Un peu curieux cet objet. Que la citadelle de la première chaîne francophone soit pourrie jusqu’à la moëlle, vendue à l’audimat, à Sarkozy et au fric, ça, on savait déjà, du moins on s’en doutait fortement. On en apprend par contre un peu plus sur les méthodes-maison, qui permettent de mettre de l’huile dans les rouages, et scotcher l’ensemble en un tout proche de l’explosion, mais qui n’explosera jamais. C’est sûr que quand on paye à prix d’or les secrétaires à ne rien branler, et les journalistes mis au placard à fermer leur gueule, ça incite à la boucler. L’argent, comme facteur de cohésion sociale. Je vous assure que parfois on regrette d’avoir fait des études.

Le livre est un patchwork d’anecdotes éparses, pas toujours bien agencées, bien articulées. J’avoue n’avoir pas tout suivi, ne connaissant pas les gens dont il s’agit, et n’ayant pas regarder le journal de TF1 depuis environ 20 ans. Du coup certaines scènes ont fait ploc dans ma tête. C’est mal fichu, et c’est en ça que c’est intéressant, car il y a une forme d’urgence derrière tout ça, d’exutoire maladroit. On aurait pu prendre ça pour un pétard mouillé, un canular, mais heureusement les réactions incroyables de la maison Bouygues nous prouvent fondamentalement le contraire (je vous conseille la lecture de l’article de Rue 89 sur le sujet). Leur indifférence aurait été un beau démenti, leur agitation ne fait qu’accroître les charges. Il y a quelque chose de pourri au royaume de l’audimat.

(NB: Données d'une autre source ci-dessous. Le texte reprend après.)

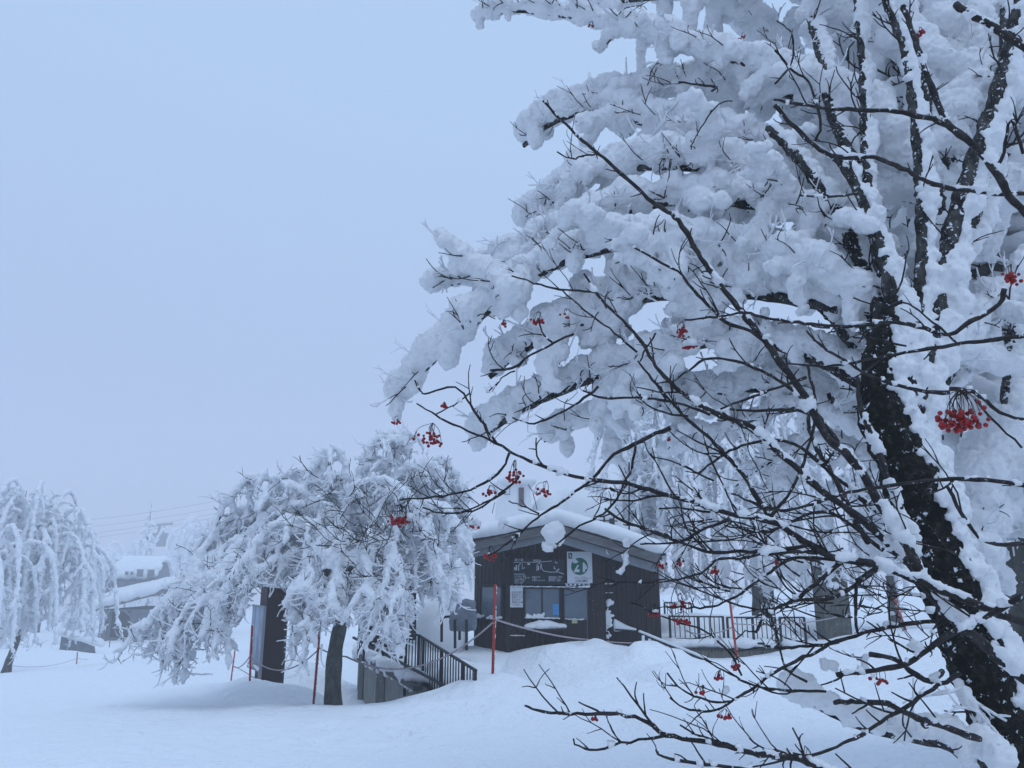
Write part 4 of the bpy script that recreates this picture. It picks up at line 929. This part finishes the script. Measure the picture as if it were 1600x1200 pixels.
# covered object on legs
cv = thing('covered_stand', P(724,1005,17.5), 'grey tarpaulin-covered stand on metal legs left of the hut', 'stand')
m = MB(); c = P(724,957,17.5); bw = .31
for k in range(12): pass
pr = [(-1.0,-.62),(-.98,-.3),(-.92,.0),(-1.02,.08),(-1.0,.2),(-.75,.36),(.2,.42),(.85,.38),(.95,.22),(1.02,-.1),(1.0,-.3),(1.04,-.62)]
v = []
for yy, s in ((-.25,1),(-.29,.9),(.29,.9),(.25,1)):
    v.append([(c[0]+a*bw*s, c[1]+yy, c[2]+b_*(.62 if b_ > 0 else .6)) for a, b_ in pr])
v = v[1:3]; n = len(pr)
m.add(v[0]+v[1], [np.array([list(range(n))]), np.array([list(range(n,2*n))[::-1]]), np.array([[i,(i+1)%n,n+(i+1)%n,n+i] for i in range(n)])])
snow(m, 'cover', .03, [(.35,.1,1),(.12,.04,1)], M_cover, cv, 3)
for px, py, d2 in ((711,1013,17.2),(729,1016,17.1),(690,1003,17.6),(718,1000,17.9)): MB().tube([P(px,py,d2), P(px,968 if px > 700 else 965,d2)], .03, 8).build('leg', M_black, cv)
m = MB(); m.tube(smoothpath([P(690,1000,17.6),P(690,972,17.6),P(693,965,17.6),P(704,963,17.5)], .05), .028, 8); m.tube([P(703,963,17.4),P(736,963,17.4)], .02, 6); m.build('tube_frame', M_black, cv)

# ---------------------------------------------------------------- tall dark signboard
sgd = 16.8
A0, A1, A2 = P(387,1072,17.4), P(407,1073,16.5), P(431,1068,16.6)
zt_, zb_ = P(420,917,16.5)[2], -1.6
def at(p, z, dx=0, dy=0): return (p[0]+dx, p[1]+dy, z)
sg = thing('signboard', ((A0[0]+A2[0])/2, 17, zb_+.5), 'tall dark board sign with a pale picture panel standing left of the weeping tree', 'sign')
m = MB(); m.hexa([at(A1,zb_),at(A2,zb_,.1),at(A2,zb_,.1,.2),at(A0,zb_,.1,.1),at(A1,zt_-.0),at(A2,zt_,.1),at(A2,zt_,.1,.2),at(A0,zt_,.1,.1)]); m.build('panel_body', mat('sign_brown', (.028,.016,.018), .7, flecks=(9,.73)), sg)
def sq(t, z, off):
    dx, dy = A0[0]-A1[0], A0[1]-A1[1]; L = math.hypot(dx,dy); nx, ny = -abs(dy)/L, -abs(dx)/L
    return (A1[0]+dx*t+nx*off, A1[1]+dy*t+ny*off, z)
def sbx(m, t0, t1, z0, z1, o0, o1): m.hexa([sq(t0,z0,o0),sq(t1,z0,o0),sq(t1,z0,o1),sq(t0,z0,o1),sq(t0,z1,o0),sq(t1,z1,o0),sq(t1,z1,o1),sq(t0,z1,o1)])
pz0, pz1 = P(407,1042,16.5)[2], P(407,950,16.5)[2]
m = MB(); sbx(m,.06,.96,pz0,pz1,.012,.03); m.build('picture', M_panel, sg)
m = MB(); sbx(m,-.02,.06,zb_,pz1+.04,.0,.05); sbx(m,.06,.98,pz0-.1,pz0-.003,.005,.05); sbx(m,.06,.98,pz1+.003,pz1+.04,.005,.05); m.build('frame', mat('sign_frame', (.22,.24,.27), .6), sg)
m = MB()
for k in range(30): q = sq(rnd.uniform(.02,.9), pz0-.02+rnd.uniform(-.03,.02), .06); m.ball(q, rnd.uniform(.02,.045), 1)
for k in range(30): m.ball((lerp(A1[0],A2[0]+.1,rnd.random()), lerp(A1[1]+.05,A2[1]+.2,rnd.random()), zt_+.03), (.08,.08,.07), 2)
snow(m, 'snow', .02, [(.1,.02,1)], M_snow, sg, 2)

# ---------------------------------------------------------------- red poles and ropes
poles = [((358,1086),(368,1010),21,'short thin red pole, leftmost of the poles by the signboard',.018),
 ((389,1099),(394,977),14.9,'red pole in front of the tall signboard',.02),
 ((489,1111),(500,979),13.4,'red pole just left of the weeping tree trunk',.021),
 ((770,1052),(774,913),13,'red pole in the snow left in front of the ticket hut',.024),
 ((1152,1033),(1140,936),17.2,'red pole in front of the deck railing',.026),
 ((1417,990),(1397,933),20,'leaning red pole at the right behind the rowan twigs',.03)]
PT = []
for (b0, b1), (t0, t1), d_, lab, r in poles:
    a = P(b0,b1,d_); a2 = P(t0,t1,d_); e = a-(a2-a)*.35
    o = thing('red_pole', a, lab, 'pole', 'red poles of the rope fence')
    MB().tube([e, a2], r, 8).build('shaft', M_red, o, True)
    for t in (.55,.6) if d_ < 17 else (.5,): MB().cyl(lerp(a,a2,t), lerp(a,a2,t+.012), r*1.5, 8).build('rope_tie', M_rope, o)
    m = MB()
    for k in range(20):
        q = lerp(a,a2,rnd.random()); m.ball(q+np.array([r*.8,-.004,0]), (r*.5,r*.5,r*rnd.uniform(.8,2)), 1)
    m.build('snow', M_snow, o, True)
    PT.append((a, a2))
for px, py, h, d_ in ((18,1055,35,45),(120,1039,20,55),(190,1027,17,66),(171,1012,13,72)):
    a = P(px,py,d_); o = thing('far_pole', a, {18:'thin far rope pole nearest the left edge',120:'thin far rope pole below the shed end',190:'thin far rope pole at the foot of the weeping crown',171:'small faint rope pole in front of the far shed'}[px], 'pole', 'distant rope poles on the left slope'); MB().tube([a-[0,0,.3], P(px+1,py-h,d_)], .036, 6).build('shaft', M_red, o, True)
def rope(a, b, sag, label, r=.012, group='ropes of the fence'):
    n = 22; p = [lerp(a,b,k/n)+np.array([0,0,-sag*4*(k/n)*(1-k/n)]) for k in range(n+1)]
    o = MB().tube(p, r, 5).build('rope', M_rope, None, True, loc=tuple(a)); tag(o, label, 'rope', group); return o
def pt(i, t): return lerp(PT[i][0], PT[i][1], t)
rope(pt(0,.6), pt(1,.62), .12, 'rope between the two left red poles by the signboard')
rope(pt(0,.6), P(410,1068,16.2), -.02, 'taut rope running down from the leftmost red pole to the signboard foot', .011)
rope(pt(1,.6), pt(2,.72), .28, 'sagging rope from the signboard pole to the pole by the weeping tree')
rope(pt(2,.75), P(541,1026,13.5), .03, 'short rope from the red pole to the weeping trunk')
rope(P(541,1026,13.5), pt(3,.58), .42, 'long rope from the weeping trunk up to the pole in front of the hut', .014)
rope(pt(3,.6), P(915,999,18.6), .05, 'rope from the pole in front of the hut to its door', .016)
rope(P(915,999,18.6), P(1045,1003,19), .05, 'rope along the foot of the hut right wall', .014)
rope(P(1070,985,19.5), pt(4,.55), .12, 'rope from the deck railing to the red pole', .013)
rope(pt(4,.6), P(1330,958,20.5), .12, 'rope rising from the deck pole to the dark pillar', .014)
rope(P(18,1040,45), P(120,1029,55), .25, 'faint rope between the far poles on the left', .014)
rope(P(120,1029,55), P(190,1016,66), .25, 'faint rope near the foot of the weeping crown', .014)

# ---------------------------------------------------------------- deck right of the hut
DY = 20.2
x0, x1 = X(1037,1020,DY), X(1262,1020,DY)
dk = thing('deck', ((x0+x1)/2, DY, Z(1040,DY)), 'raised deck clad in narrow grey-green boards right of the hut, snow on top', 'deck')
m = MB(); planked(m, (x0, DY), (x1, DY), -1.2, Z(1016,DY), w=.085); m.build('cladding', M_olive, dk)
m = MB(); m.box((x0, DY-.06, Z(1016,DY)+.002), (x1, DY+5, Z(1013,DY))); m.build('edge_beam', M_roof, dk)
m = MB()
for k in range(420):
    m.ball((rnd.uniform(x0,x1), DY+rnd.uniform(.1,4.5), Z(1006,DY)), (.3,.3,.15), 2)
for k in range(40): m.ball((rnd.gauss(X(1085,1000,DY+2),.5), DY+2+rnd.uniform(-.5,1), Z(992,DY)), (.6,.5,.4), 2)
for k in range(40): m.ball((rnd.gauss(X(1200,1000,DY+2),.8), DY+2.5+rnd.uniform(-.5,1), Z(996,DY)), (.6,.5,.35), 2)
snow(m, 'snow', .06, [(.8,.08,1)], M_snow, dk, 5)
def fence(px0, py0, px1, py1, d0, d1, h, nb, label, posts):
    a, b = P(px0,py0,d0), P(px1,py1,d1); o = thing('deck_railing', (a+b)/2-[0,0,h], label, 'railing', 'black railings around the deck')
    railing(a, b, h, nb, o, r=.012, posts=posts, rp=.026)
    m = MB()
    n = int(np.linalg.norm(b-a)/.03)
    for k in range(n): m.ball(lerp(a,b,k/n)+[0,0,.03], (.03,.035,.02), 1)
    snow(m, 'snow', .016, [(.1,.015,1)], M_snow, o, 1)
fence(1046,963,1131,964,DY+.1,DY+.1,.62,11,'black railing section next to the hut right corner', (0,.52,.98))
fence(1136,965,1212,965,DY+.1,DY+.1,.62,10,'middle railing section behind the red pole', (0,.52,.98))
fence(1218,965,1257,965,DY+.1,DY+.1,.62,5,'right end railing section of the deck', (0,.98))
fence(1038,942,1080,943,26,26,.6,10,'farther railing seen behind the deck snow', (0,1))
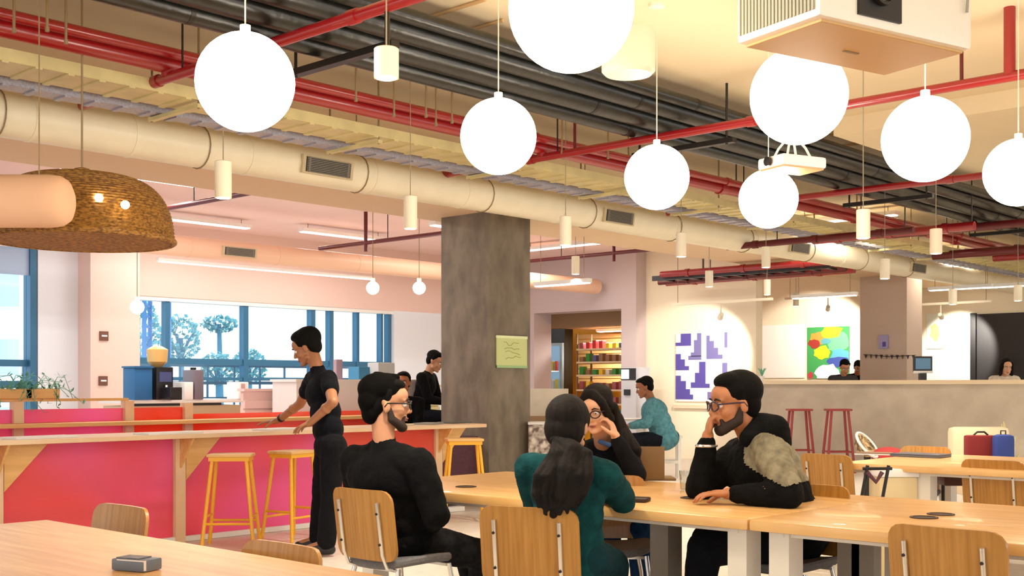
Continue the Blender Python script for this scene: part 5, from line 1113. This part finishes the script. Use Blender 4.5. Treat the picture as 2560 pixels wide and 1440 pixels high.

Chronique livre : Dans le café de la jeunesse perdue

de Patrick Modiano.

Un peu bizarre de plonger dans ce court ouvrage après 5 énormes pavasses, mais on ne peut pas résister à l’appel du livre quand il est doté d’un titre si beau. Dans le café… passe comme un rêve, porté par une langue si simple et si belle, qu’elle flotte dans le crâne comme une douce mélodie.

Louki fréquente un café, peuplé d’une jeunesse perdue avant même d’avoir commencé à vivre. Plusieurs personnages se succèdent, dont elle-même, pour faire le portrait en creux de cette femme, ou plutôt les impressions qu’elle a laissé dans les mémoires des gens qui l’ont croisée. C’est très beau, d’autant plus que finalement, on n’apprend pas grand chose sur Louki, elle reste un mystère entier, fantôme de passage dans ce monde, pas vraiment dans la vie, en dehors.

Le livre offre alors le portrait d’une époque révolue, d’un temps passé. Pas de nostalgie ici, l’écriture de Modiano est finalement plus attachée aux êtres qu’aux saisons, et les saisons n’existent que par la présence des êtres. A savourer avec délicatesse.